Die UNO sei traditionell die Hüterin der Menschenrechte, sagt Berners-Lee. Entsprechend sei sie, seien aber auch private Menschenrechtsorganisationen und die Medien gefordert. Und seine eigene World-Wide-Web-Stiftung.
Der sonst so zurückhaltende Erfinder, der heute am renommierten Massachusetts Institute of Technology in Boston forscht, gestikuliert, wenn er darüber spricht, dass das Internet bedroht sei. Sein Internet.
Zunächst durch immer raffinierte Blockierungssysteme, wie sie vor allem autokratische Regime einsetzten. Doch da erkenne der Benutzer immerhin, dass jemand seine Freiheit begrenze. Noch schlimmer sei deshalb die grassierende Spionage. Denn hier passiere alles unbemerkt, heimlich.
Die Konsequenz davon sei, so Berners-Lee, dass immer mehr Menschen dem Internet misstrauten. Sie hätten Angst, ausspioniert zu werden. Manche setzten auf aufwendige Verschlüsselungstechniken. Ohne jedoch sicher zu sein, dass die Sicherheitsfirmen, die diese herstellen, nicht mit den Geheimdiensten kooperierten.

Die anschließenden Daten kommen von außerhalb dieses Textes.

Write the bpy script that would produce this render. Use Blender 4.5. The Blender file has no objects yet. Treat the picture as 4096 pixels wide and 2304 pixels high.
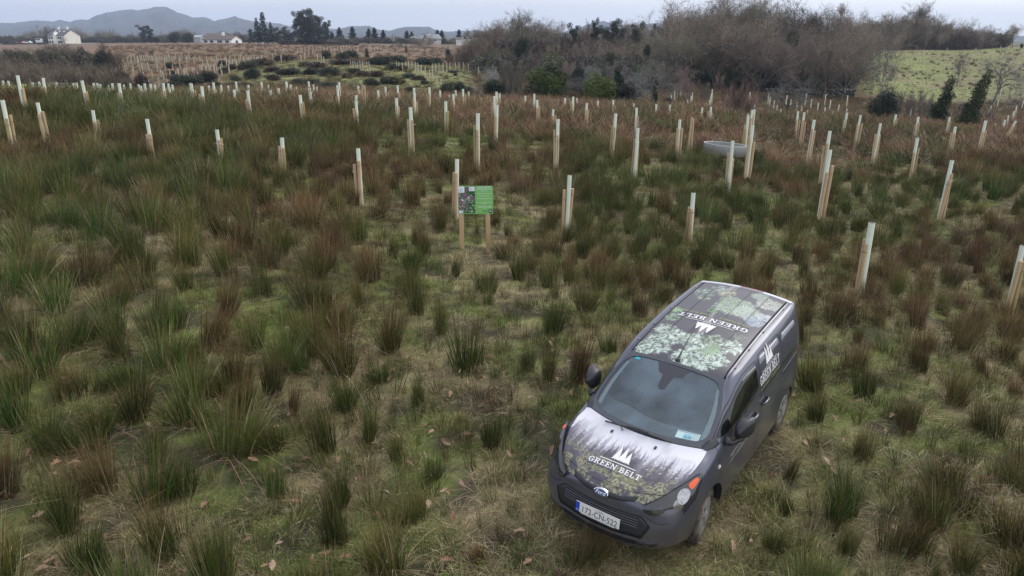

Berners-Lee ist Snowden dankbar
Die Folge sei, dass Länder wie Brasilien jetzt ihre Netze abschotten wollen, also das World Wide Web auf ein Country Wide Web reduzieren. Doch dadurch würde gerade der Vorteil des Internets preisgegeben – die ständige, sofortige weltweite Vernetzung. Kanäle würden verstopft, der Informationsfluss verlangsamt.
Für Berners-Lee hat der Whistleblower Edward Snowden der Weltöffentlichkeit mit seinen Enthüllungen einen unschätzbaren Dienst erwiesen. Er habe aufgerüttelt, überfällige Debatten provoziert.
Der Vater des Internets ist nicht naiv: Er sieht nicht nur Washington und London als Übeltäter; Peking oder Moskau seien kaum besser, bloss wisse man über deren Tun weniger.
Profile können Schaden anrichten
Und er bezichtigt auch Firmen, massenhaft Daten über ihre Kunden zu horten - oft nicht zu deren Nutzen. Mitunter gar zu deren Schaden, da detaillierte Persönlichkeitsprofile durchaus auch gegen die Betroffenen verwendet werden.
Um die spionierenden Regierungen und Unternehmen zum Umdenken zu bewegen, müsse man an allen Fronten ansetzen: technisch, politisch, ethisch. Technisch könnte man das tun, indem man auf Open Source-Programme ausweiche. Diese hätten sich bisher als überwachungsresistenter erwiesen. Politisch müsse man handeln, indem die Spione von Regierungen, Parlamenten und Justiz unter Kontrolle gebracht werden.
«Natürlich braucht es Terrorismus- und Kriminalitätsbekämpfung auch im Internet», sagt Berners-Lee. Diese müsse aber gezielt, begründet und kontrolliert eingesetzt werden. Es brauche Überwacher für die Überwacher. Aus ethischer Sicht schliesslich, sagt der Erfinder des Netzes, brauche es eine Charta über Rechte und Schutz der Internetnutzer.
Die verlorene Unschuld des Internets
Kommendes Jahr, wenn das Internet seinen 25. Geburtstag feiere, wäre eine gute Gelegenheit, sie zu beschliessen, findet Sir Tim Berners-Lee. Er schränkt aber ein: «Das Internet hat seine Unschuld verloren.»
Ganz zurückkehren könne, ja dürfe das Vertrauen nicht. Aber es gelte zu verhindern, dass sich viele Menschen ganz oder teilweise vom Internet abwenden, aus Misstrauen und Angst.